Type again, exactly, the lines below from the start through the line that includes "x += (q + gap) * u".

Stored data entries:
-.-.-
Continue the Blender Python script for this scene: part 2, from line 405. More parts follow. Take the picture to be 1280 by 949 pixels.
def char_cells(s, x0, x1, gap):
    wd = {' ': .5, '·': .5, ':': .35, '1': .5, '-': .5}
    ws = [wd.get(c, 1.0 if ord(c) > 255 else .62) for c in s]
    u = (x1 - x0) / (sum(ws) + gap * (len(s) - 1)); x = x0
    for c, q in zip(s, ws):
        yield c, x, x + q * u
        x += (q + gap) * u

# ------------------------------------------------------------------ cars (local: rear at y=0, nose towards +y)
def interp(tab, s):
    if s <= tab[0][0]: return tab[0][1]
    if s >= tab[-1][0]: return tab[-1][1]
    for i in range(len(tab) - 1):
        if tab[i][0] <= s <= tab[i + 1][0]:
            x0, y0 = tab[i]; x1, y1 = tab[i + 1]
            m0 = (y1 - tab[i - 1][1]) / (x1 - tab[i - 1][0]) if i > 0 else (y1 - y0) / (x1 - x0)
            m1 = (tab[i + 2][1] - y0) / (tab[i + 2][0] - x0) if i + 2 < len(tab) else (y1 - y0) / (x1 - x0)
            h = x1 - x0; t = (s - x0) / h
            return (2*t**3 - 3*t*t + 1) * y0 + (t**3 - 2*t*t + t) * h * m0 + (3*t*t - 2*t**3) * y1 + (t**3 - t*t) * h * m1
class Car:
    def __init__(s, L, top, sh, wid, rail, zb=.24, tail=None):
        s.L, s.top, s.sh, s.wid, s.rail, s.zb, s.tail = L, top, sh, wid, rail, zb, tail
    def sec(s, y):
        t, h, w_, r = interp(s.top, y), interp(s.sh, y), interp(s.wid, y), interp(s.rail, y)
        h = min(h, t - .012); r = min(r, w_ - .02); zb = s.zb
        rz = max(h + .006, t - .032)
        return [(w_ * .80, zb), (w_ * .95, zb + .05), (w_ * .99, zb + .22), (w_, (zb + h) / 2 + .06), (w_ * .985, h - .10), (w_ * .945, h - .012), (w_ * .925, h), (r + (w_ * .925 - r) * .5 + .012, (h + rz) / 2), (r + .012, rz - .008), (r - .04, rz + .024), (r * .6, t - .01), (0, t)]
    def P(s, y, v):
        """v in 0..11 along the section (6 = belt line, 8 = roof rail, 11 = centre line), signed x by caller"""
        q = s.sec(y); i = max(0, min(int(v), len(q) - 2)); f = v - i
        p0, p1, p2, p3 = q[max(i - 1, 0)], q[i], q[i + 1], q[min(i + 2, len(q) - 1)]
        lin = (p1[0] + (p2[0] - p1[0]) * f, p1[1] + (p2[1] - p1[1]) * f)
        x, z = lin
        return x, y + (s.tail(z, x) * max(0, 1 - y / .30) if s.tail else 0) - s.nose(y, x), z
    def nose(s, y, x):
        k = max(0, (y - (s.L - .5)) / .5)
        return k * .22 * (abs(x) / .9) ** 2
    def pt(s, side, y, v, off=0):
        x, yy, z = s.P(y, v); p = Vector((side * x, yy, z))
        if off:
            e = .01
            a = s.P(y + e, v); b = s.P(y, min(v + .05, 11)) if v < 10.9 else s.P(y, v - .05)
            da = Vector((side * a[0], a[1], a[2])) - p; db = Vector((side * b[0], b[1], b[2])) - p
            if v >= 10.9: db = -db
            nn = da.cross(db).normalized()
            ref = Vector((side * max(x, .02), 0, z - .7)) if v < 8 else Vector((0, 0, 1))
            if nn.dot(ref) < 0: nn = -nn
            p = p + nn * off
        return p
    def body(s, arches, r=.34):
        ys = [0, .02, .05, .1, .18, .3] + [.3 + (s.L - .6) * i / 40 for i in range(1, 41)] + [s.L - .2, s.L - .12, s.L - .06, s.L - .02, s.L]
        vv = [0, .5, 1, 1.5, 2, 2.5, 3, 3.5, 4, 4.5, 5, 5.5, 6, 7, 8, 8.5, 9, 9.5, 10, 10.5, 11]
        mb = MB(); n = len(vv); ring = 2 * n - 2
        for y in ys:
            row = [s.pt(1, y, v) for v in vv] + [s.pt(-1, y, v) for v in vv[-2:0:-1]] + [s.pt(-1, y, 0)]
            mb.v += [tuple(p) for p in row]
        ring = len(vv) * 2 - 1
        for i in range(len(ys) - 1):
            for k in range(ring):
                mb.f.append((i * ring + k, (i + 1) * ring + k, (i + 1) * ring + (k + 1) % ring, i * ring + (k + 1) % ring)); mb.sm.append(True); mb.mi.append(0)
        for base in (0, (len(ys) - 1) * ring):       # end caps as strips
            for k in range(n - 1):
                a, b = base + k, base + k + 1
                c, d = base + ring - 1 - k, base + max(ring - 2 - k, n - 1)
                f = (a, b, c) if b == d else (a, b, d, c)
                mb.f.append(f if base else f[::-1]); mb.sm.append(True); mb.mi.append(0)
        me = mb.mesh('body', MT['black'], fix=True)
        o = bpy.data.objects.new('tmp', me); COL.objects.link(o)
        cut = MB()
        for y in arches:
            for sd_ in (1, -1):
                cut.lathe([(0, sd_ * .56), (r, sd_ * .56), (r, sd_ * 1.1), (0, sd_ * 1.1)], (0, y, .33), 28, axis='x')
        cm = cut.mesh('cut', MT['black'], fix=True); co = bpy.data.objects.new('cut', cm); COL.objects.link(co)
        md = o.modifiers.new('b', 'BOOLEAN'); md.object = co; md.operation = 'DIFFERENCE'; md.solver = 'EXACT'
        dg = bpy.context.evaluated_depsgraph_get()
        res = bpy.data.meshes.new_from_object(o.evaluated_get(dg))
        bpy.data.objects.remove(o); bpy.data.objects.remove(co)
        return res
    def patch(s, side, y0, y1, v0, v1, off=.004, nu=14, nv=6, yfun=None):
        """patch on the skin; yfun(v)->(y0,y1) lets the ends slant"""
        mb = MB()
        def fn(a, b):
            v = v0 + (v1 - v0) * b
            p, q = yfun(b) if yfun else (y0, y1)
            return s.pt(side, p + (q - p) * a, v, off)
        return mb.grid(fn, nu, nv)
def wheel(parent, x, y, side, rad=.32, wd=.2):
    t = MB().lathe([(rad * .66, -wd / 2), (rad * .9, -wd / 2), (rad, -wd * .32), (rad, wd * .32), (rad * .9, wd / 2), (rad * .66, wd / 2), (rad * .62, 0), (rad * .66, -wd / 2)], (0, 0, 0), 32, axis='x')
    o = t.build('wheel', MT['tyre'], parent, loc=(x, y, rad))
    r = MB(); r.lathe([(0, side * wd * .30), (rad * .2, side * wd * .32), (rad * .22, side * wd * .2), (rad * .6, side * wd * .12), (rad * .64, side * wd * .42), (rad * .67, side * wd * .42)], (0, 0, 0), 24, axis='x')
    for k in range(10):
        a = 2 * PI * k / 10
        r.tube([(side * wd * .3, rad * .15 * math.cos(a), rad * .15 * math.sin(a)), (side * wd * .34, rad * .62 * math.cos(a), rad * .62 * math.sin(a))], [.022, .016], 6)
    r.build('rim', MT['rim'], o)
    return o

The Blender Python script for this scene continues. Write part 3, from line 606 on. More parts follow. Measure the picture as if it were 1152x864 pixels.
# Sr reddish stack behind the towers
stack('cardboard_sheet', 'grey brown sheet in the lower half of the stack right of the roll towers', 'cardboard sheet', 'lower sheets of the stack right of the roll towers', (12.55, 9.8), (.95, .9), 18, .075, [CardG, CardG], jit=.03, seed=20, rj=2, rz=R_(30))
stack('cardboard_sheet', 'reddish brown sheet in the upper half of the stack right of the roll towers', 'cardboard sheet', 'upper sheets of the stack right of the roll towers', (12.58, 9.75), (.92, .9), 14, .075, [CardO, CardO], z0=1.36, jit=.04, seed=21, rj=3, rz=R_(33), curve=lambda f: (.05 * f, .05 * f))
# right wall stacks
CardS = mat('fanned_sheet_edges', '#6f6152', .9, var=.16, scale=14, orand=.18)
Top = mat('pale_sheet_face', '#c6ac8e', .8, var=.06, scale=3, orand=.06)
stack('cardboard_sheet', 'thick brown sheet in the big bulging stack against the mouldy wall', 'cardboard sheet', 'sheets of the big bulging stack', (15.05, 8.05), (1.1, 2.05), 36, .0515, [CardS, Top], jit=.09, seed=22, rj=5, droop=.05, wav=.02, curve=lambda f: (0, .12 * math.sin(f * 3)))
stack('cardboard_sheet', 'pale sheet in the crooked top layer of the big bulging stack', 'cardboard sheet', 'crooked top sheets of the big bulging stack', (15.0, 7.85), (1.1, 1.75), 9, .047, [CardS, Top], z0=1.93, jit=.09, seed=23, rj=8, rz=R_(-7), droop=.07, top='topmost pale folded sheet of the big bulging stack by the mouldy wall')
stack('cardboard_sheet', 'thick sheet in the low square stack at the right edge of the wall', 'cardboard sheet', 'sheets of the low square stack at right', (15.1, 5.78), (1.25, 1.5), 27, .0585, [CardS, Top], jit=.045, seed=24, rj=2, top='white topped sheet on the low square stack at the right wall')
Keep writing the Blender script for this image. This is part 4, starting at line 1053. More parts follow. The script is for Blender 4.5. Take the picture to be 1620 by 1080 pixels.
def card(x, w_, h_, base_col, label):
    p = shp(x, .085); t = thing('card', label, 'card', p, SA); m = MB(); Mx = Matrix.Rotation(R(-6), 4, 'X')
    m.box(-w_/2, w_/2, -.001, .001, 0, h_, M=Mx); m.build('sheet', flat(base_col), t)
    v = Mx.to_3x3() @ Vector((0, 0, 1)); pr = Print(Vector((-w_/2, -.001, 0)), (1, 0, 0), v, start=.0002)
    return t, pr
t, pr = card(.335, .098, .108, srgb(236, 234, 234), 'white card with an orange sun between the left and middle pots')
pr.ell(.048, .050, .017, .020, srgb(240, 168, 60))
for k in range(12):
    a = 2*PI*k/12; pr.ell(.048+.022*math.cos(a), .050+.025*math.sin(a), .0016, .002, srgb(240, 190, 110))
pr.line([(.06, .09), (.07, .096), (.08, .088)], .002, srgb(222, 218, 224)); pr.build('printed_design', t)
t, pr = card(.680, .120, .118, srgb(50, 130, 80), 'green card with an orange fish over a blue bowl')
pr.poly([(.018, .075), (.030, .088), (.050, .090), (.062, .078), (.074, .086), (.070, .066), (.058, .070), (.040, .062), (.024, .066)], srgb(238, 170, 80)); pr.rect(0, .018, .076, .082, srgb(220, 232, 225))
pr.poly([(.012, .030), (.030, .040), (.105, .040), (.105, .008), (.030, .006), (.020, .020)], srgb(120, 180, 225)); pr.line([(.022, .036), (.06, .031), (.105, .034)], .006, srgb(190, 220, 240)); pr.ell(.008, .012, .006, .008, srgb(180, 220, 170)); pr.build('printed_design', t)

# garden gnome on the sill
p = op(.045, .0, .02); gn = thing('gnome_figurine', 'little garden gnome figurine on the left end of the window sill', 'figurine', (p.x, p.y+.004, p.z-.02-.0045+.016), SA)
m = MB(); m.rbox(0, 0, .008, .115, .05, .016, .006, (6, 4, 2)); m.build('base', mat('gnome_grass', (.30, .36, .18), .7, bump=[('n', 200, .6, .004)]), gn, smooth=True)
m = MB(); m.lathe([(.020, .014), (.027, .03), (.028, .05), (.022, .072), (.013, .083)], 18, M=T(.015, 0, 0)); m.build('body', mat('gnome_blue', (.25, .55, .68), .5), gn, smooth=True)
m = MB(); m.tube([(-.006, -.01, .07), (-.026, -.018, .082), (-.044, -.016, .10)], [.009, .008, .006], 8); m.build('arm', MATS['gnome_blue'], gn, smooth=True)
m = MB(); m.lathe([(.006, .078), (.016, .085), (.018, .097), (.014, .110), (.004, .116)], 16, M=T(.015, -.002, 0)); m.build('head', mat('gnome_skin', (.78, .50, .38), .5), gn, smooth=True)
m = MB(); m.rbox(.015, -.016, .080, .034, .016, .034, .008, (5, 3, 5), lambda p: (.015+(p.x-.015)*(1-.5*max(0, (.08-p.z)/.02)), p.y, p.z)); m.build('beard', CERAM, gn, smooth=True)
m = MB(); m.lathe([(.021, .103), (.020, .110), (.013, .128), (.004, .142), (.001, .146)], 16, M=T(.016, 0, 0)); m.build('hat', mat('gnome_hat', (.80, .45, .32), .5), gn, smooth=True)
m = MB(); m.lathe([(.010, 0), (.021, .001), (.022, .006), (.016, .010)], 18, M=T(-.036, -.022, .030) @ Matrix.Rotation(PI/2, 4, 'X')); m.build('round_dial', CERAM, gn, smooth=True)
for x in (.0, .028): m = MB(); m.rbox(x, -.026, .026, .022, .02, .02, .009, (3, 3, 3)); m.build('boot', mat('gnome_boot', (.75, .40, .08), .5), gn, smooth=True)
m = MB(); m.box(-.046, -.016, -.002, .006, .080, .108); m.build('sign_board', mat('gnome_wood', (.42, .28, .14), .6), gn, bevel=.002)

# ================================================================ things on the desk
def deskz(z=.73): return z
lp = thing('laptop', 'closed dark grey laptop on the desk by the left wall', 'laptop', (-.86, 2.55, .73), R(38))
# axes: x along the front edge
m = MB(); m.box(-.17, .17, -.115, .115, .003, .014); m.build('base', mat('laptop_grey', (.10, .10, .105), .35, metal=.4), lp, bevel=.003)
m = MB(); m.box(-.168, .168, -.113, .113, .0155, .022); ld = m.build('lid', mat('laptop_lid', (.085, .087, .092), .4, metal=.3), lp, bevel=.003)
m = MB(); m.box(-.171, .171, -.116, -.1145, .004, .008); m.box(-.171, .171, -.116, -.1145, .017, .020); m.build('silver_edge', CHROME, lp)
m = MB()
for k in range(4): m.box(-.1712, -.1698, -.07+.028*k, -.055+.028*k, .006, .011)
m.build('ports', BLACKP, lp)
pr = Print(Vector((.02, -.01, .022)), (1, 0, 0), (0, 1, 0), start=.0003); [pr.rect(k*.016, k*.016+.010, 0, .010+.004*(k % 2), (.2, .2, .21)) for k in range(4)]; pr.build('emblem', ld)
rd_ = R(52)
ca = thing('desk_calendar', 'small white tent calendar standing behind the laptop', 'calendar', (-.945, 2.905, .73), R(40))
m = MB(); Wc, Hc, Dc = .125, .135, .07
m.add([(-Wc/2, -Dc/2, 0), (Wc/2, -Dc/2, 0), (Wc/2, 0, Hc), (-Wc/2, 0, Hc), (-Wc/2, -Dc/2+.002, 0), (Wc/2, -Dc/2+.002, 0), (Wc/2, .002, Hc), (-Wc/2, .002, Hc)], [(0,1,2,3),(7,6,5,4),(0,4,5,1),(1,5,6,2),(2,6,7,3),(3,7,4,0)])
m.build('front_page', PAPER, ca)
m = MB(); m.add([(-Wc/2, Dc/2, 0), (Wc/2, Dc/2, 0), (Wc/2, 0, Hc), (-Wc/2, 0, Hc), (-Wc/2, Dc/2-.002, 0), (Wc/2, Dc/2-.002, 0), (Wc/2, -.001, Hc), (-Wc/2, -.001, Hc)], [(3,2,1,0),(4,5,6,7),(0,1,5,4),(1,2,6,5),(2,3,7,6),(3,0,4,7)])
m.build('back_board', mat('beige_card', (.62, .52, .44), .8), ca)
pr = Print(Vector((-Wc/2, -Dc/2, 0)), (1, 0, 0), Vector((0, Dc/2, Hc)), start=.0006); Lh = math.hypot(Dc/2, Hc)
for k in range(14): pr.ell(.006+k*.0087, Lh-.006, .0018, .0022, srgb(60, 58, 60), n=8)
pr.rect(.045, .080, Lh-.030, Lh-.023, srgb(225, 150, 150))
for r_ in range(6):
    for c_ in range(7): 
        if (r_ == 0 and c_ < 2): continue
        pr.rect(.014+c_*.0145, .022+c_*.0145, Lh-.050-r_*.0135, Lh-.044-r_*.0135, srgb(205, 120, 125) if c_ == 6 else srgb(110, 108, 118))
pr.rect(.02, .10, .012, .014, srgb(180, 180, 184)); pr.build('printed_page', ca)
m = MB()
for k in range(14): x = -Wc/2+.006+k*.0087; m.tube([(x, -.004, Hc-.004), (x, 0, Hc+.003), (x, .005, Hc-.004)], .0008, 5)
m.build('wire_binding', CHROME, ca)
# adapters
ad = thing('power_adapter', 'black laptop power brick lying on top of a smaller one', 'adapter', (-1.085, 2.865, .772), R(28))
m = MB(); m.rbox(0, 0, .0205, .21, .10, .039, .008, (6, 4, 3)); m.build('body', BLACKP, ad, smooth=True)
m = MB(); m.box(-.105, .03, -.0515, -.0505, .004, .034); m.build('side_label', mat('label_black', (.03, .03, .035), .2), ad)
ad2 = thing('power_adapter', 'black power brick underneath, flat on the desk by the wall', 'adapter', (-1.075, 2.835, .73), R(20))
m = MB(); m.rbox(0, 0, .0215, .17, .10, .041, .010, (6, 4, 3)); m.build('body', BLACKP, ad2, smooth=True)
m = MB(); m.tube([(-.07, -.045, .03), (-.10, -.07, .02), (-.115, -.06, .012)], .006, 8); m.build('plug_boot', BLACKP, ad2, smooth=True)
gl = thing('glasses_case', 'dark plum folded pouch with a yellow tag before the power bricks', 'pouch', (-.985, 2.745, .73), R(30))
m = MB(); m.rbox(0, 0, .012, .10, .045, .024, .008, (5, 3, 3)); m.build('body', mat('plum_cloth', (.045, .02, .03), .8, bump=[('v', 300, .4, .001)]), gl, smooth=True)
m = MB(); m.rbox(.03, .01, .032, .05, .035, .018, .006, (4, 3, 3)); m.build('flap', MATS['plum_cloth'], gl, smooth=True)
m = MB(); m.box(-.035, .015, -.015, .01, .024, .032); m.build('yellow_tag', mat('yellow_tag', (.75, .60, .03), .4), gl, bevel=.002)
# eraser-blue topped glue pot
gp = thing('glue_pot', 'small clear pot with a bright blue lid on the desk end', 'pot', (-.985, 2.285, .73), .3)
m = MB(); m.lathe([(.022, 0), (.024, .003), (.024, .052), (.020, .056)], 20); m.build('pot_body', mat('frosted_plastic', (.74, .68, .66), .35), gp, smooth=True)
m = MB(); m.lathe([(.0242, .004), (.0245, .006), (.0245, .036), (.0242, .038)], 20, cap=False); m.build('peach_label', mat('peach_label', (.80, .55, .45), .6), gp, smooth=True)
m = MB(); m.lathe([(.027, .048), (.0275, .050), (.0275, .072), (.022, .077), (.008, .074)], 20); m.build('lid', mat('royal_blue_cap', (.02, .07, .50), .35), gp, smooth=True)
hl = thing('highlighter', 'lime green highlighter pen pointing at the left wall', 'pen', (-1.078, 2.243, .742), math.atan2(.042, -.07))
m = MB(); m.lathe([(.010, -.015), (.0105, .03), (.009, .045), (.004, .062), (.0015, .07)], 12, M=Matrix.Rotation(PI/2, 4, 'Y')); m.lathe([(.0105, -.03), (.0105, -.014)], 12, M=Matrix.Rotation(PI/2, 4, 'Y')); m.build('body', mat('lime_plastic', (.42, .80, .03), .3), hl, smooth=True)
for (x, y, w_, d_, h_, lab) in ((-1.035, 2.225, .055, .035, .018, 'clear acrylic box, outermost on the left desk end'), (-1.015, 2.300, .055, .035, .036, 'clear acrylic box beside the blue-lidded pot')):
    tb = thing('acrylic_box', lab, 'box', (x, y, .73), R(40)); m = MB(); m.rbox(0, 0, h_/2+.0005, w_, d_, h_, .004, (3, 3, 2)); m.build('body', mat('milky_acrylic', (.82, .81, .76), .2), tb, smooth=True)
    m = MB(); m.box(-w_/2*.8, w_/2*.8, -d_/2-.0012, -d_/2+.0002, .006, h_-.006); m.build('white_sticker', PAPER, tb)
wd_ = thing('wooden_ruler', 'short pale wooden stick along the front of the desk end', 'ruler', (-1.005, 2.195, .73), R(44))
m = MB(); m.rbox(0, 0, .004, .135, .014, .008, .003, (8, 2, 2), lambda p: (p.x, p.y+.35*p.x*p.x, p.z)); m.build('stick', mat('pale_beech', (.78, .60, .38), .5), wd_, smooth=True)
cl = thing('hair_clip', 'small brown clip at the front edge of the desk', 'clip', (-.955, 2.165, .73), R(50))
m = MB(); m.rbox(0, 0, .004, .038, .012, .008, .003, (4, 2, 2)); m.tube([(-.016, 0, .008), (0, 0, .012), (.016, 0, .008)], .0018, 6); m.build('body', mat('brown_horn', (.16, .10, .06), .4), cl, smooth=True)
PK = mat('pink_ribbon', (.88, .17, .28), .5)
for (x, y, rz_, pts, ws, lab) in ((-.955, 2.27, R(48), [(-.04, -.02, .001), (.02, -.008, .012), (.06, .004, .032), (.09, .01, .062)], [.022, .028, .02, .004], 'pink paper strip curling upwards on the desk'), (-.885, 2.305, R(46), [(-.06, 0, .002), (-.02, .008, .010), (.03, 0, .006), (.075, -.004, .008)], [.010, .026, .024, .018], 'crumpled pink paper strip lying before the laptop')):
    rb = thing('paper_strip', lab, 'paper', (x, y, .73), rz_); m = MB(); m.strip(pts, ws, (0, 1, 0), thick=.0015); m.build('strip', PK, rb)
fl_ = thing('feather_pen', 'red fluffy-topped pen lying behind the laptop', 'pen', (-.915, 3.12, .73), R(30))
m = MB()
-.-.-
RIGHT ANSWER:
Continue the Blender Python script for this scene: part 2, from line 405. More parts follow. Take the picture to be 1280 by 949 pixels.
def char_cells(s, x0, x1, gap):
    wd = {' ': .5, '·': .5, ':': .35, '1': .5, '-': .5}
    ws = [wd.get(c, 1.0 if ord(c) > 255 else .62) for c in s]
    u = (x1 - x0) / (sum(ws) + gap * (len(s) - 1)); x = x0
    for c, q in zip(s, ws):
        yield c, x, x + q * u
        x += (q + gap) * u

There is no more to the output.